**Collected data**.
(begin)

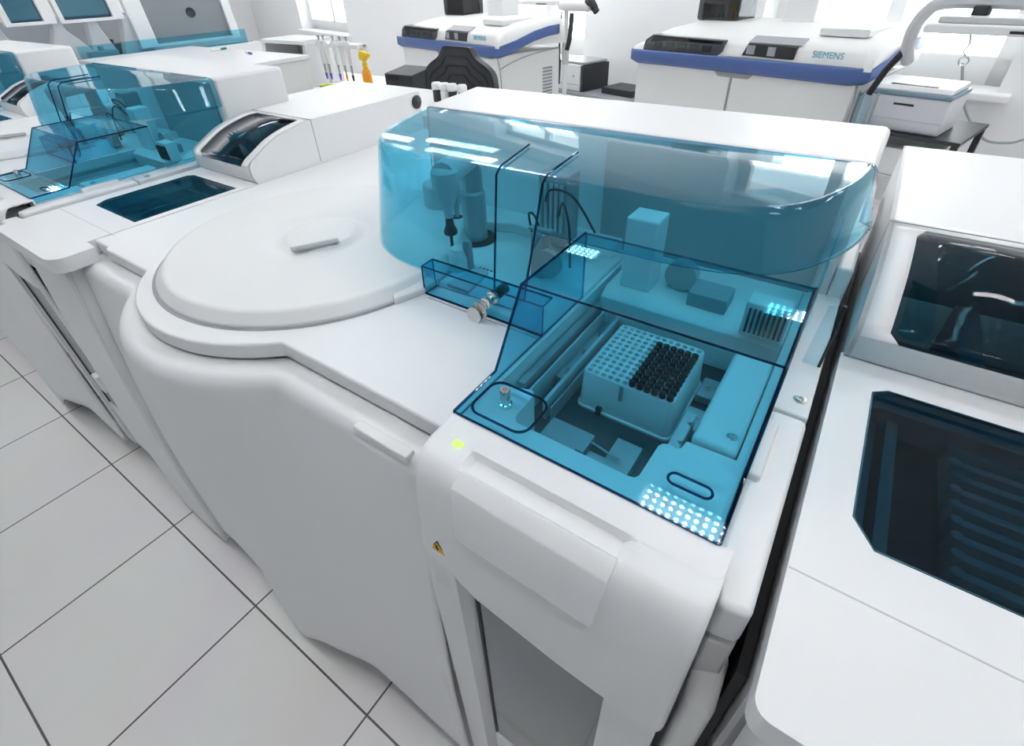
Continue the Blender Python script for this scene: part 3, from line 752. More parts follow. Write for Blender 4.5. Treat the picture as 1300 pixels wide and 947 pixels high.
def build_chemistry(root):
    W = 1.68; OW = M['offwhite']
    bm = BM(); box(bm, .05, W-.05, .03, .78, .06, .965); body = obj('body', bm, OW, root, bevel=.02, seg=3)
    for a, b in ((.055, .845), (.855, W-.055)):
        bm = BM(); box(bm, a, b, .018, .034, .10, .955); obj('front_door', bm, OW, root, bevel=.008, seg=3)
    bm = BM(); box(bm, .8435, .8565, .014, .0195, .10, .955); obj('door_gap', bm, M['grey'], root, smooth=False)
    bm = BM(); prism_y(bm, [(.70, .962), (1.02, .962), (.97, .915), (.75, .915)], .008, .03); obj('handle_recess', bm, M['grey'], root, bevel=.004)
    # blue stripe wrapping the front and rising along the right side
    bm = BM()
    path = [(-.0, .10, .97), (.0, .02, .96), (.04, -.012, .958), (.30, -.012, .960), (1.0, -.012, .962), (1.58, -.012, .962), (1.67, .03, .966), (1.685, .20, 1.0), (1.685, .40, 1.05), (1.685, .58, 1.075), (1.685, .70, 1.08)]
    rows = []
    for x, y, z in path: rows.append([(x*1.0+(.03 if x < .1 else (-.03 if x > 1.6 else 0)), y+(.02 if y < .05 else 0), z-.005), (x, y, z+.012), (x, y, z+.062), (x, y+.004, z+.070)])
    grid(bm, rows); obj('blue_stripe', bm, M['blue'], root, solid=.015, offset=-1., angle=50)
    # sloping top housing
    xs = [0, .02, .06, .14, .30, .9, 1.40, 1.62, 1.66, 1.68]
    rows = []
    for x in xs:
        e = interp(x, [(0, .0), (.02, .35), (.14, .8), (.30, 1.), (1.62, 1.), (1.66, .75), (1.68, .45)])
        prof = [(.0, 1.022), (.012, 1.10), (.035, 1.125), (.10, 1.150), (.30, 1.185), (.55, 1.20), (.78, 1.20), (.80, 1.0)]
        rows.append([(x, y, 1.022+(z-1.022)*e if z > 1.022 else z) for y, z in prof])
    bm = BM(); V = grid(bm, rows)
    for r in (V[0], V[-1]): bm.faces.new(r if r is V[0] else r[::-1])
    top = obj('top_housing', bm, OW, root, angle=50, bevel=0)
    bm = BM(); prism_y(bm, [(.10, 1.03), (.72, 1.03), (.76, 1.06), (.77, 1.128), (.18, 1.135), (.12, 1.10)], -.006, .09); obj('sample_window', bm, M['blacksmoke'], top, bevel=.012)
    bm = BM(); prism_y(bm, [(.12, 1.035), (.72, 1.035), (.74, 1.12), (.18, 1.125)], .012, .08); obj('sample_bay', bm, M['dark'], top)
    bm = BM()
    for i in range(5): box(bm, .20+i*.1, .27+i*.1, .0, .02, 1.05+.012*(i % 2), 1.09)
    obj('sample_tray', bm, M['grey'], top, bevel=.003)
    bm = BM(); prism_y(bm, [(.90, 1.052), (1.24, 1.050), (1.245, 1.118), (.93, 1.122)], -.004, .08); dw = obj('display_window', bm, M['dark'], top, bevel=.006)
    bm = BM(); box(bm, .93, .985, -.0075, -.003, 1.062, 1.112); obj('display_panel', bm, M['grey'], dw)
    bm = BM(); box(bm, 1.07, 1.12, -.0075, -.003, 1.06, 1.11); obj('display_panel', bm, M['grey'], dw)
    bm = BM(); prism_x(bm, [(.02, 1.121), (.10, 1.152), (.10, 1.158), (.02, 1.127)], .92, 1.26); obj('display_hood', bm, M['midgrey'], top, bevel=.002)
    bm = BM(); box(bm, .80, 1.60, -.0035, .002, 1.034, 1.040); obj('seam_slot', bm, M['midgrey'], top)
    bm = BM(); prism(bm, [(1.28, .16), (1.56, .16), (1.56, .52), (1.28, .52)], 1.168, 1.212); obj('service_lid', bm, M['white'], top, bevel=.01)
    bm = BM(); box(bm, .22, .56, .46, .74, 1.19, 1.43); dk = obj('reagent_cover', bm, M['blacksmoke'], top, bevel=.025, seg=3)
    bm = BM(); box(bm, .25, .53, .49, .71, 1.20, 1.38); obj('reagent_unit', bm, M['dark'], top, bevel=.01)
    bm = BM(); box(bm, .84, 1.06, .56, .78, 1.19, 1.42); obj('rear_cover', bm, M['white'], top, bevel=.012)
    text('lettering', 'SIEMENS', .048, M['teal'], root, (1.43, .003, 1.088), (math.radians(84), 0, 0), .0012)
    bm = BM()
    for i in range(12): box(bm, .10+i*.017, .108+i*.017+.004*(i % 3), -.0132, -.0115, .992, 1.004+.004*(i % 2))
    obj('stripe_print', bm, M['white'], root, smooth=False)
    # right side: panel seam and louvres
    bm = BM(); tube(bm, spline([(W-.049, .03, .95), (W-.048, .06, .80), (W-.048, .07, .4), (W-.048, .07, .1)], 6), .004, 6); tube(bm, spline([(W-.048, .06, .86), (W-.048, .2, .90), (W-.048, .45, .94), (W-.048, .77, .96)], 6), .004, 6); obj('panel_seam', bm, M['grey'], root)
    bm = BM()
    for i in range(10): box(bm, W-.052, W-.046, .56, .68, .55+i*.028, .566+i*.028)
    obj('louvre', bm, M['grey'], root, smooth=False)
    for x, y in ((.2, .12), (W-.2, .12), (.2, .68), (W-.2, .68)):
        bm = BM(); lathe(bm, [(.035, 0), (.035, .03), (.02, .06)], (x, y, 0), 14); obj('foot', bm, M['dark'], root)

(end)

**Problem requirements**. Return the material word for word. Pictures are not part of the copy.

**In response**.
Continue the Blender Python script for this scene: part 3, from line 752. More parts follow. Write for Blender 4.5. Treat the picture as 1300 pixels wide and 947 pixels high.
def build_chemistry(root):
    W = 1.68; OW = M['offwhite']
    bm = BM(); box(bm, .05, W-.05, .03, .78, .06, .965); body = obj('body', bm, OW, root, bevel=.02, seg=3)
    for a, b in ((.055, .845), (.855, W-.055)):
        bm = BM(); box(bm, a, b, .018, .034, .10, .955); obj('front_door', bm, OW, root, bevel=.008, seg=3)
    bm = BM(); box(bm, .8435, .8565, .014, .0195, .10, .955); obj('door_gap', bm, M['grey'], root, smooth=False)
    bm = BM(); prism_y(bm, [(.70, .962), (1.02, .962), (.97, .915), (.75, .915)], .008, .03); obj('handle_recess', bm, M['grey'], root, bevel=.004)
    # blue stripe wrapping the front and rising along the right side
    bm = BM()
    path = [(-.0, .10, .97), (.0, .02, .96), (.04, -.012, .958), (.30, -.012, .960), (1.0, -.012, .962), (1.58, -.012, .962), (1.67, .03, .966), (1.685, .20, 1.0), (1.685, .40, 1.05), (1.685, .58, 1.075), (1.685, .70, 1.08)]
    rows = []
    for x, y, z in path: rows.append([(x*1.0+(.03 if x < .1 else (-.03 if x > 1.6 else 0)), y+(.02 if y < .05 else 0), z-.005), (x, y, z+.012), (x, y, z+.062), (x, y+.004, z+.070)])
    grid(bm, rows); obj('blue_stripe', bm, M['blue'], root, solid=.015, offset=-1., angle=50)
    # sloping top housing
    xs = [0, .02, .06, .14, .30, .9, 1.40, 1.62, 1.66, 1.68]
    rows = []
    for x in xs:
        e = interp(x, [(0, .0), (.02, .35), (.14, .8), (.30, 1.), (1.62, 1.), (1.66, .75), (1.68, .45)])
        prof = [(.0, 1.022), (.012, 1.10), (.035, 1.125), (.10, 1.150), (.30, 1.185), (.55, 1.20), (.78, 1.20), (.80, 1.0)]
        rows.append([(x, y, 1.022+(z-1.022)*e if z > 1.022 else z) for y, z in prof])
    bm = BM(); V = grid(bm, rows)
    for r in (V[0], V[-1]): bm.faces.new(r if r is V[0] else r[::-1])
    top = obj('top_housing', bm, OW, root, angle=50, bevel=0)
    bm = BM(); prism_y(bm, [(.10, 1.03), (.72, 1.03), (.76, 1.06), (.77, 1.128), (.18, 1.135), (.12, 1.10)], -.006, .09); obj('sample_window', bm, M['blacksmoke'], top, bevel=.012)
    bm = BM(); prism_y(bm, [(.12, 1.035), (.72, 1.035), (.74, 1.12), (.18, 1.125)], .012, .08); obj('sample_bay', bm, M['dark'], top)
    bm = BM()
    for i in range(5): box(bm, .20+i*.1, .27+i*.1, .0, .02, 1.05+.012*(i % 2), 1.09)
    obj('sample_tray', bm, M['grey'], top, bevel=.003)
    bm = BM(); prism_y(bm, [(.90, 1.052), (1.24, 1.050), (1.245, 1.118), (.93, 1.122)], -.004, .08); dw = obj('display_window', bm, M['dark'], top, bevel=.006)
    bm = BM(); box(bm, .93, .985, -.0075, -.003, 1.062, 1.112); obj('display_panel', bm, M['grey'], dw)
    bm = BM(); box(bm, 1.07, 1.12, -.0075, -.003, 1.06, 1.11); obj('display_panel', bm, M['grey'], dw)
    bm = BM(); prism_x(bm, [(.02, 1.121), (.10, 1.152), (.10, 1.158), (.02, 1.127)], .92, 1.26); obj('display_hood', bm, M['midgrey'], top, bevel=.002)
    bm = BM(); box(bm, .80, 1.60, -.0035, .002, 1.034, 1.040); obj('seam_slot', bm, M['midgrey'], top)
    bm = BM(); prism(bm, [(1.28, .16), (1.56, .16), (1.56, .52), (1.28, .52)], 1.168, 1.212); obj('service_lid', bm, M['white'], top, bevel=.01)
    bm = BM(); box(bm, .22, .56, .46, .74, 1.19, 1.43); dk = obj('reagent_cover', bm, M['blacksmoke'], top, bevel=.025, seg=3)
    bm = BM(); box(bm, .25, .53, .49, .71, 1.20, 1.38); obj('reagent_unit', bm, M['dark'], top, bevel=.01)
    bm = BM(); box(bm, .84, 1.06, .56, .78, 1.19, 1.42); obj('rear_cover', bm, M['white'], top, bevel=.012)
    text('lettering', 'SIEMENS', .048, M['teal'], root, (1.43, .003, 1.088), (math.radians(84), 0, 0), .0012)
    bm = BM()
    for i in range(12): box(bm, .10+i*.017, .108+i*.017+.004*(i % 3), -.0132, -.0115, .992, 1.004+.004*(i % 2))
    obj('stripe_print', bm, M['white'], root, smooth=False)
    # right side: panel seam and louvres
    bm = BM(); tube(bm, spline([(W-.049, .03, .95), (W-.048, .06, .80), (W-.048, .07, .4), (W-.048, .07, .1)], 6), .004, 6); tube(bm, spline([(W-.048, .06, .86), (W-.048, .2, .90), (W-.048, .45, .94), (W-.048, .77, .96)], 6), .004, 6); obj('panel_seam', bm, M['grey'], root)
    bm = BM()
    for i in range(10): box(bm, W-.052, W-.046, .56, .68, .55+i*.028, .566+i*.028)
    obj('louvre', bm, M['grey'], root, smooth=False)
    for x, y in ((.2, .12), (W-.2, .12), (.2, .68), (W-.2, .68)):
        bm = BM(); lathe(bm, [(.035, 0), (.035, .03), (.02, .06)], (x, y, 0), 14); obj('foot', bm, M['dark'], root)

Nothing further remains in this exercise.